Steve Leonard, Founding CEO, SGInnovate

  • “To create anything important you have to bring diverse perspectives and experience and ideas and energy and that can’t come only from one particular group of people.”
  • “Diversity matters when you’re trying to tackle a tough challenge and build something important.”
  • “Technology is agnostic about who is building it. Some outstanding female scientists are right now working on developments in Singapore that will impact the future of healthcare.”
  • “While we all wish there were more female scientists, I think we can do more collectively to encourage and celebrate the women who are currently working in STEM. If anyone wants to help female STEM entrepreneurs raise funds, acquire customers, and win regulatory approval please send me an email.
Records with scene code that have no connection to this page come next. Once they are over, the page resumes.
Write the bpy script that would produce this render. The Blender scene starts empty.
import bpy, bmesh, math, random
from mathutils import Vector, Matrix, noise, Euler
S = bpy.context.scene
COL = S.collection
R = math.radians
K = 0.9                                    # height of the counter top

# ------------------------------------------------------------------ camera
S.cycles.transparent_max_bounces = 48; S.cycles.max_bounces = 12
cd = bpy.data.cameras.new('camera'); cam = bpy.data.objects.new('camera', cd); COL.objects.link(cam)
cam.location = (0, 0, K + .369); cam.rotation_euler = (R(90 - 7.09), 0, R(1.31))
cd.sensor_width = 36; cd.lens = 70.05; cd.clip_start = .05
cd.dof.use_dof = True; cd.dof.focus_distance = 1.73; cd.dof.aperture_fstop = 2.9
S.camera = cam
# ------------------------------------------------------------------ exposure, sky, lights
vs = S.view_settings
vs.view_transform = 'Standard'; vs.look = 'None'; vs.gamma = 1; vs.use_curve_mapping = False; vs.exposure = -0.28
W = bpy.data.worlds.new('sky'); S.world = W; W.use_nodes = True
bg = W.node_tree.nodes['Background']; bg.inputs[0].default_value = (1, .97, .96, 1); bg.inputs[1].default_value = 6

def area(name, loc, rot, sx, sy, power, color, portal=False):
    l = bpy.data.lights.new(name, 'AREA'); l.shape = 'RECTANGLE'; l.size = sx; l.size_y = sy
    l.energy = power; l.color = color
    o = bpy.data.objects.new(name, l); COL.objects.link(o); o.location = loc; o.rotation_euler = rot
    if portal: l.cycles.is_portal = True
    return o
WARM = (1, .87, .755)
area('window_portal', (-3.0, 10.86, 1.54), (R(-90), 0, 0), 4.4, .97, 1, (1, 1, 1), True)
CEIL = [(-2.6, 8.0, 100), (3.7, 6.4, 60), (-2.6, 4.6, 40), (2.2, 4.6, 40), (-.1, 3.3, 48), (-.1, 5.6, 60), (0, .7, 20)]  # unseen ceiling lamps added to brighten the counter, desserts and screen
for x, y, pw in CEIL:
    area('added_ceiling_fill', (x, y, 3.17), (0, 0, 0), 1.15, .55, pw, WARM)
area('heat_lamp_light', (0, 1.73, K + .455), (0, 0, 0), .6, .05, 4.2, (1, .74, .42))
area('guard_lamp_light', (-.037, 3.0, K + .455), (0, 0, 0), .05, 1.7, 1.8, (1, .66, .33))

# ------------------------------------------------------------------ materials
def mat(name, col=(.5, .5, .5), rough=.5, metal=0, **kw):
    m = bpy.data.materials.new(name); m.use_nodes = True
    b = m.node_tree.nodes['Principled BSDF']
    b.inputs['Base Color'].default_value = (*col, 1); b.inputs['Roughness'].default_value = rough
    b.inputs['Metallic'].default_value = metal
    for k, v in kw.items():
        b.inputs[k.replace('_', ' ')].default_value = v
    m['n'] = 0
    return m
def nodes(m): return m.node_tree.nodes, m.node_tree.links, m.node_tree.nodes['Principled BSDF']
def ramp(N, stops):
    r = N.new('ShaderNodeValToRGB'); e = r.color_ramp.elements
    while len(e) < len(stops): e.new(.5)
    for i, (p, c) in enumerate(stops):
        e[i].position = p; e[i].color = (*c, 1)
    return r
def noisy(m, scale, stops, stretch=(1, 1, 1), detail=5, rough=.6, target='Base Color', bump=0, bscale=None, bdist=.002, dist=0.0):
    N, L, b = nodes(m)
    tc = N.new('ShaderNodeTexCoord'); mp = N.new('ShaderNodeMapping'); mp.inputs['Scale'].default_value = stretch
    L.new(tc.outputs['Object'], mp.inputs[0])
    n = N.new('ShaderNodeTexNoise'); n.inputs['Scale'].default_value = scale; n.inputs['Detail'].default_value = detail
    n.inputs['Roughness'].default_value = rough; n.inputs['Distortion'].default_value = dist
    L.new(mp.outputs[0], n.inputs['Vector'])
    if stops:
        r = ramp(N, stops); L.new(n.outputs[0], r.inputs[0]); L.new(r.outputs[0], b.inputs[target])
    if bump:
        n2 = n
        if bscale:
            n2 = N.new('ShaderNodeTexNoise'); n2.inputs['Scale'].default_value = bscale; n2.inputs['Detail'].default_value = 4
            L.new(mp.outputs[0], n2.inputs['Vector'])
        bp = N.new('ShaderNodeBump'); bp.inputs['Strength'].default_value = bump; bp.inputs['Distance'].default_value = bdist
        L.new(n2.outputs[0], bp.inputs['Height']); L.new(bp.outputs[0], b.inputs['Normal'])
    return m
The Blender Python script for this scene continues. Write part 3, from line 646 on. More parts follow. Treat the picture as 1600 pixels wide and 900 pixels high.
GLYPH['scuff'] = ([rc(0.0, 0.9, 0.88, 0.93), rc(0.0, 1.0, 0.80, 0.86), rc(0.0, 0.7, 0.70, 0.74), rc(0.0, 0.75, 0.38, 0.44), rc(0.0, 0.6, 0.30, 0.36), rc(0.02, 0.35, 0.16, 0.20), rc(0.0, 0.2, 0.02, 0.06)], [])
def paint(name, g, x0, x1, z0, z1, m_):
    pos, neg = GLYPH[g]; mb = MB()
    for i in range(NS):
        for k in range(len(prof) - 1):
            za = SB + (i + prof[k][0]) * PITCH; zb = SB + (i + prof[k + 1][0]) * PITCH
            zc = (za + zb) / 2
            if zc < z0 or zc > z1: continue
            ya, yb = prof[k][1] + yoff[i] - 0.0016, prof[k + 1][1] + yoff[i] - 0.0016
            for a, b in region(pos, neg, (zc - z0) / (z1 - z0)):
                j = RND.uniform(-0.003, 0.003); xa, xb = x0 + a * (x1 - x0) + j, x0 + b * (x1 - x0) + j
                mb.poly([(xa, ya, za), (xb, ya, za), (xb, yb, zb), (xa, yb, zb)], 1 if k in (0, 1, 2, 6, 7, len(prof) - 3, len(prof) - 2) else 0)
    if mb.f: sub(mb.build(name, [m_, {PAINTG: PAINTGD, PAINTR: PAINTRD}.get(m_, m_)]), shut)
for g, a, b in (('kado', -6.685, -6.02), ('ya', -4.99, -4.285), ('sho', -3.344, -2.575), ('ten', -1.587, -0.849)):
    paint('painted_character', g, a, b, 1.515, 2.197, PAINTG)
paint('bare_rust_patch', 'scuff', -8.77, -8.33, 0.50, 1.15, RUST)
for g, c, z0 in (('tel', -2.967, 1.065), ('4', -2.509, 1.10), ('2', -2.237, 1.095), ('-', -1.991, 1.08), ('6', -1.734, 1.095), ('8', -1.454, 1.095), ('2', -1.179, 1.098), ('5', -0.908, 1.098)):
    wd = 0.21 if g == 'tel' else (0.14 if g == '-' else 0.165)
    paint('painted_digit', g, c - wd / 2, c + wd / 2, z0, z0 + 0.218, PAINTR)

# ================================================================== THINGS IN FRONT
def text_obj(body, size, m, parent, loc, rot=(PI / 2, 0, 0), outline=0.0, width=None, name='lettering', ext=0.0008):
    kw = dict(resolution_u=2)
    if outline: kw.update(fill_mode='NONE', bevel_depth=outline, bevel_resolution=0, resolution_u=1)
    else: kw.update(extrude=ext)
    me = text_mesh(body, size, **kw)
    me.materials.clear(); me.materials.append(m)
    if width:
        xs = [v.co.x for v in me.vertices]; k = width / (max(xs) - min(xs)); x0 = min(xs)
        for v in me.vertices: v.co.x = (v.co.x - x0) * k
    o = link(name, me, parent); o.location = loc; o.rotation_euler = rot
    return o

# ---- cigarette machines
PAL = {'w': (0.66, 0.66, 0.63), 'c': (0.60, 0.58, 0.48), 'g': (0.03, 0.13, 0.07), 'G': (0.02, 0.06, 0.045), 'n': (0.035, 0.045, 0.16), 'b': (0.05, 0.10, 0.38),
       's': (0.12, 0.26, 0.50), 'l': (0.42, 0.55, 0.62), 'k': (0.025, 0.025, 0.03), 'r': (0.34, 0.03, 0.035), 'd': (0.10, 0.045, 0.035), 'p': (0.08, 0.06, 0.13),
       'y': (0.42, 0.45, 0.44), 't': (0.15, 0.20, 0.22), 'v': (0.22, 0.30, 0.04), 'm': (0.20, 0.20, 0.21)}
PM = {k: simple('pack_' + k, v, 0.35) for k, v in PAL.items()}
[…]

That will be how we build role models because that’s how we build companies.”
Steve Leonard

Diviya G K, Captain of the Singapore Women’s National Cricket Team

  • “When I started playing cricket, there weren’t many opportunities in Singapore for women so I decided I needed to play on the men’s team. I woke up every day at 4am and trained for six hours a day. After two years, I got the call – they needed another player at the last minute. We won and I was named player of the match. Today I run a cricket academy for over 200 kids and an IT start-up that’s making a cricket app.”